L’histoire.Marie et ses deux fils, Pierre et Paul, avaient vendu à la SCEA du Bois-Vert, la première l’usufruit et les seconds la nue-propriété du domaine leur appartenant. Entre temps, pour respecter l’ancien article R. 143-9-5 du code rural, le notaire chargé de la vente avait déclaré à la Safer le projet d’aliénation. Celle-ci a décidé d’exercer son droit de préemption. Pouvait-elle intervenir, puisqu’il s’agissait d’une vente en démembrement de propriété ? Les vendeurs l’ont assignée en nullité de la préemption et la Safer a demandé la nullité de la vente.

 

LE CONTENTIEUX.Pierre, qui avait fait son droit, se souvenait que les ventes démembrées portant sur la seule nue-propriété ou sur le seul usufruit réalisées sous l’empire de la législation antérieure à la loi d’avenir du 13 octobre 2014, échappaient au droit de préemption de la Safer, à moins que la preuve de la fraude ne fût rapportée. Aussi, devant le tribunal, Marie et ses fils ont évoqué la jurisprudence de la Cour de cassation selon laquelle la Safer est privée de la possibilité de se substituer à l’acquéreur en cas de vente de l’usufruit ou de la nue-propriété du bien. Or, la cession par Marie de son droit et par Pierre et Paul du leur constituait, même en présence d’un seul acte, deux cessions distinctes, aucune indivision n’existant entre la première et les seconds, tous deux étant titulaires de droits réels sur le bien. Aussi, la vente devait échapper au droit de préemption de la Safer en l’absence de fraude. Mais en la cause, la preuve était-elle établie ? La vente avait bien donné lieu à la signature d’un seul acte authentique mais elle avait porté sur deux cessions distinctes, l’une concernant l’usufruit des parcelles en cause, l’autre la nue-propriété de ces mêmes parcelles. Aussi, en l’absence d’indivision entre les titulaires de droits réels sur ces parcelles, chacune de ces cessions ne pouvait, en elle-même, donner ouverture au droit de préemption.
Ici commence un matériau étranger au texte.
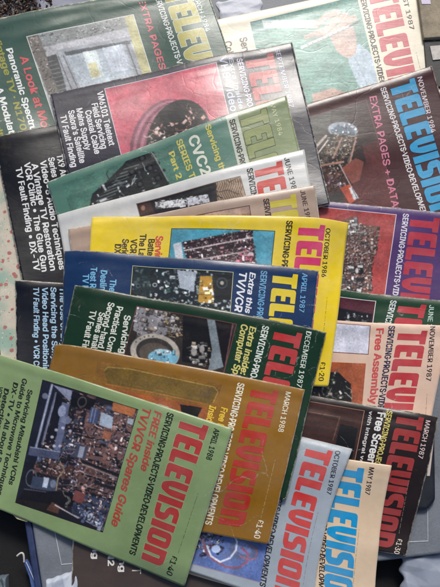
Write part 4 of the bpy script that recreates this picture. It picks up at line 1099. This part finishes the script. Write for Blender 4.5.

Les juges ont pourtant accueilli la demande de la Safer et annulé la vente : ils ont relevé que celle-ci n’avait pas constitué une cession isolée de la nue-propriété ou d’usufruit mais avait porté sur ces deux droits, cédés sur le même immeuble, simultanément, par leurs titulaires respectifs à un même acquéreur dans le but de reconstituer entre ses mains la pleine propriété d’un bien rural. La vente était donc bien soumise au droit de préemption de la Safer, sans même qu’il fût besoin de caractériser la fraude.

 

L’éPILOGUE. Il y a tout lieu de penser que la récente modification apportée à l’article L. 143-1 du code rural par la loi d’avenir a induit la solution retenue : en effet, désormais, les Safer peuvent exercer leur droit de préemption en cas d’aliénation à titre onéreux, non seulement de l’usufruit mais aussi de la nue-propriété des biens considérés « lorsqu’elles sont en mesure d’acquérir concomitamment l’usufruit ».